I always used to think I’d become a physicist one day, but what was supposed to be a PhD went badly for too long and I escaped with a Master’s. I’ve now been working in mining geostatistics for almost six years, and donating a chunk of my salary to GiveWell-recommended charities for five years.
I don’t do much actively in EA apart from the donations I send out roughly once a month. Occasionally I’ll knuckle down and work through cost-effectiveness calcu-guestimates, but mostly I just like skimming the EA Facebook group and this forum, occasionally chipping in.
Moderate long-run EA doesn’t look close to having fully formed ideas to me, and therefore it seems to me a strange way to introduce people to EA more generally.
I don’t understand this. Is there an appropriate research fund to donate to? Or are we talking about profit-driven capital spending? Or just going into applied science research as part of an otherwise unremarkable career?

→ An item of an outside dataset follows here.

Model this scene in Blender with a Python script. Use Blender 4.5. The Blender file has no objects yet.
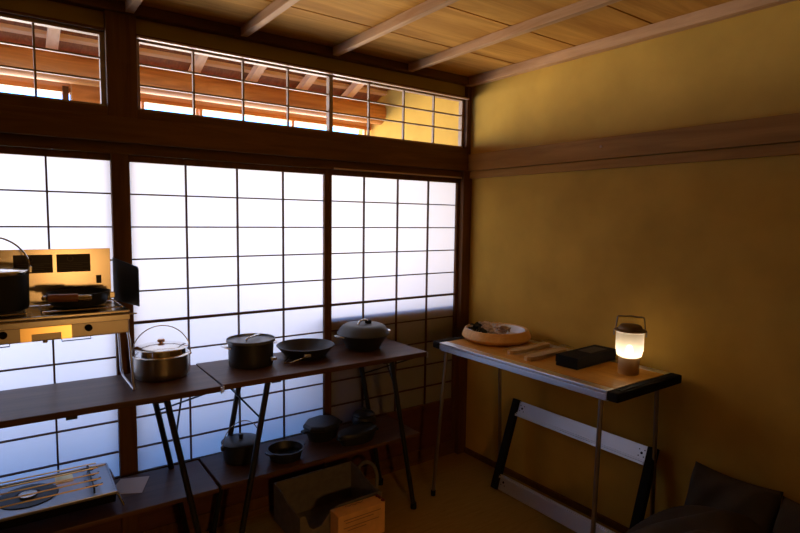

Who knows how to make economies grow?
What is a “better” global institution, and is there any EA writing on plans to make any such institutions better? (I don’t mean this to come across as entirely critical—I can imagine someone being a bureaucrat or diplomat at the next WTO round or something. I just haven’t seen any concrete ideas floated in this direction. Is there a corner of EA websites that I’m completely oblivious to? A Facebook thread that I missed (quite plausible)?)
I have even less idea of how you plan to make better politicians win elections.
More social science I can at least understand: more policy-relevant knowledge --> hopefully better policy-making.
Underlying some of what you write is, I think, the idea that political lobbying or activism (?) could be highly effective. Or maybe going into the public service to craft policy. And that might well be right, and it would perhaps put this wing of EA, should it develop, comfortably within the sort of common-sense ideas that you say it would. (I say “perhaps” because the most prominent policy idea I see in EA discussions—I might be biased because I agree with and read a lot of it—is open borders, which is decidedly not mainstream.)
But overall I just don’t see where this hypothetical introduction to EA is going to go, at least until the Open Philanthropy Project has a few years under its belt.